When visiting cities in other countries, one is often struck by differences in their transportation systems. These differences are among the most visible indicators of variation in underlying social, political, and economic systems.
Take, for example, the Soviet Union and the countries of Europe and North America. Going from east to west, there is an unmistakable increase in the relative importance of the automobile and a corresponding decrease in the importance of public transport modes, such as bus, streetcar, subway, and commuter rail.
In the United States and Canada, the vast majority of urban travel is by auto. At the other end of the spectrum, in the Soviet Union public transport almost completely dominates, with extremely low levels of auto ownership and use. Europe lies along the middle of this spectrum, with Eastern European countries much closer to the level of public transport dominance in the Soviet Union, and with Western European countries somewhat closer to the level of auto dominance in the United States.
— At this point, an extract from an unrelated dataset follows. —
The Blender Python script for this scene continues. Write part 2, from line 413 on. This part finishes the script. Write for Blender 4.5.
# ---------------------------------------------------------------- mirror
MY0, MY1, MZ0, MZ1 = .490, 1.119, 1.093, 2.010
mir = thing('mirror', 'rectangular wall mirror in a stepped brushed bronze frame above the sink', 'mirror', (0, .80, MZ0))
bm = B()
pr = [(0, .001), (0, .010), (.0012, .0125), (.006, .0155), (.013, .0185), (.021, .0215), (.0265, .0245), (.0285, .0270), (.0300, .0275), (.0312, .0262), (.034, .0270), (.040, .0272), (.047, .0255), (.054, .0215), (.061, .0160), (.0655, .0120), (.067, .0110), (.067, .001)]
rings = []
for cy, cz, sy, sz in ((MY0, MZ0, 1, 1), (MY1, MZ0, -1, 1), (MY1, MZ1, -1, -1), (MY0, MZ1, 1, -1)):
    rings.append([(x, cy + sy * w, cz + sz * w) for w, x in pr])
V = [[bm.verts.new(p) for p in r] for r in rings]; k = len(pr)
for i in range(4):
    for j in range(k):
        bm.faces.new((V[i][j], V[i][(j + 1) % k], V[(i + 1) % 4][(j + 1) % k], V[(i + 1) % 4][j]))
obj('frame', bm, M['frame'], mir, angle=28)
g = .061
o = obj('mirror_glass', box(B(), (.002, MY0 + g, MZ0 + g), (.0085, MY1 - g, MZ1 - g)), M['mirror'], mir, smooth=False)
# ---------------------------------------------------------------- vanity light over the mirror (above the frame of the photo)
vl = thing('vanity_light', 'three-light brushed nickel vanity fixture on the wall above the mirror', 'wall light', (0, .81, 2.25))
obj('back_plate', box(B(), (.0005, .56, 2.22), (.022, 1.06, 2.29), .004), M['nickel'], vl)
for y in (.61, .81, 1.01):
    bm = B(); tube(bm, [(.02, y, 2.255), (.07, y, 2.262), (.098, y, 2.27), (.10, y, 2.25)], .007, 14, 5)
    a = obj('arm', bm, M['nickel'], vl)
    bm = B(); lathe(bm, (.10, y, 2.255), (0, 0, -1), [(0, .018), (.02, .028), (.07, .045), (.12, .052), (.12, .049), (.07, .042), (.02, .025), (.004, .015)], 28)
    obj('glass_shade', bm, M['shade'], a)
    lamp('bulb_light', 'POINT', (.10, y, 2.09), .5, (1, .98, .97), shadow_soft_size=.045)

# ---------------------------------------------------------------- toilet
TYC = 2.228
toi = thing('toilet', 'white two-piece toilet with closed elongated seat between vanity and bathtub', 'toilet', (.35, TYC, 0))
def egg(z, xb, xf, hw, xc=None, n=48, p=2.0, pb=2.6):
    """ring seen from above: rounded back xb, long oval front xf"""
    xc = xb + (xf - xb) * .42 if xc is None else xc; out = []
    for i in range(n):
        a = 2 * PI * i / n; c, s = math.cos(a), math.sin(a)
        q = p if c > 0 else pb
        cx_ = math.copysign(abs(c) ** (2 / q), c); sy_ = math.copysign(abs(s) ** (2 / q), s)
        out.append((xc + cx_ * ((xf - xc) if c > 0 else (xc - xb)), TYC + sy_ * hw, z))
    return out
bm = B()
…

These differences in urban transportation have not arisen at random. To a significant extent, they result from decades of deliberate public policy. In the Soviet Union and Eastern Europe, socialist governments have directly set the costs of auto ownership and operation extremely high through their system of regulated prices: in addition, they have sharply restricted auto production, thus keeping supply limited. At the same time they have offered extensive public transport services at extremely low fares.
By contrast, policies in the United States have strongly encouraged auto ownership and use. For many decades, large subsidies to highway construction, automobile use, and low-density suburban housing have made the automobile very appealing if not irresistible. Since the same policies have contributed to the decline of public transport, that alternative was eliminated for most Americans anyway.